North

Oil and gas exploration booming in Sahtu

The 2012 exploration season in the Sahtu region of the Northwest Territories is starting off with a boom, and some communities are already feeling the economic impacts.

Five oil and gas companies won land parcel bids worth $500M last summer

The oil pipeline and tank storage facilities at the Husky Energy oil terminal in Hardisty, Alta., June 20, 2007. The company is one of five which won bids for land parcels in the Sahtu region last summer, amounting to about $500 million. (Larry MacDougal/The Canadian Press)

The 2012 exploration season in the Sahtu region of the Northwest Territories is starting off with a boom.

Last summer, five oil and gas companies won bids for land parcels in the region amounting to $500 million.

Some communities are already feeling the economic impacts.

"The last five years have been really slow," said Dudley Johnson, the mayor of Norman Wells, N.W.T.

Johnson said that aside from employment from Imperial Oil, which operates a pipeline from the town, jobs are hard to come by in Norman Wells.

"But now, it seems like anyone who wants a job can get a job," said Johnson.

Johnson said the exploration buzz began shortly after the five companies won bids last summer.

One of those companies is Husky Energy, which won bids for two parcels of land in the region worth almost $380 million. Its seismic program is located just outside of Norman Wells.

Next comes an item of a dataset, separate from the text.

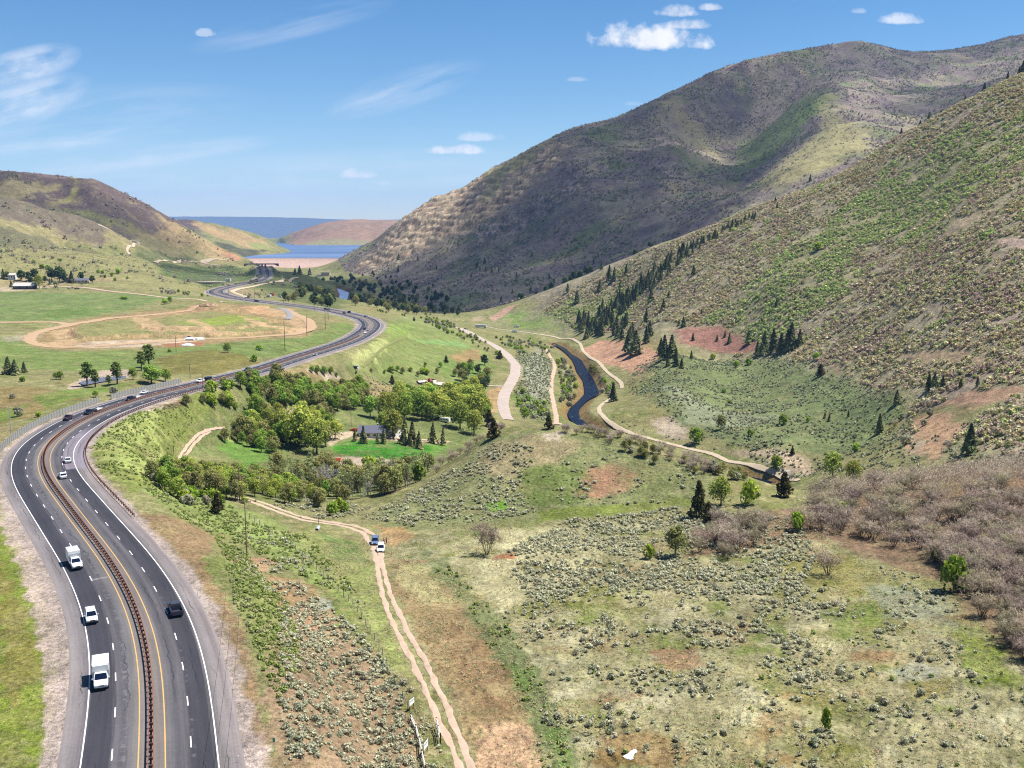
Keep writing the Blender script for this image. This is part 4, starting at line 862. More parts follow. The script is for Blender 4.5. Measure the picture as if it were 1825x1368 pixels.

"The hotels are pretty well filling up. The airlines bringing in crews, vehicles being rented. It's quite, quite busy here," said Johnson.

The demand for workers is being felt across the Sahtu, which also includes Tulita, N.W.T., Colville Lake, N.W.T., Deline, N.W.T., and Fort Good Hope, N.W.T.

Rocky Norwegian is with the Tulita Benefits Corporation.

"A lot of training is going on. [People are] taking all their WHMIS [Workplace Hazardous Materials Information System course], first aid. 50 to 60 people are taking those courses," said Norwegian.

Husky Energy said it can’t speculate about how much it will invest in exploration this year or how many jobs will be created.

The companies have five years to drill wells as part of the licensing agreement.

The true test of industry's interest in the Sahtu could come at the end of the month. The Department of Aboriginal Affairs and Northern Development has put out yet another call for bids in the Central Mackenzie Valley.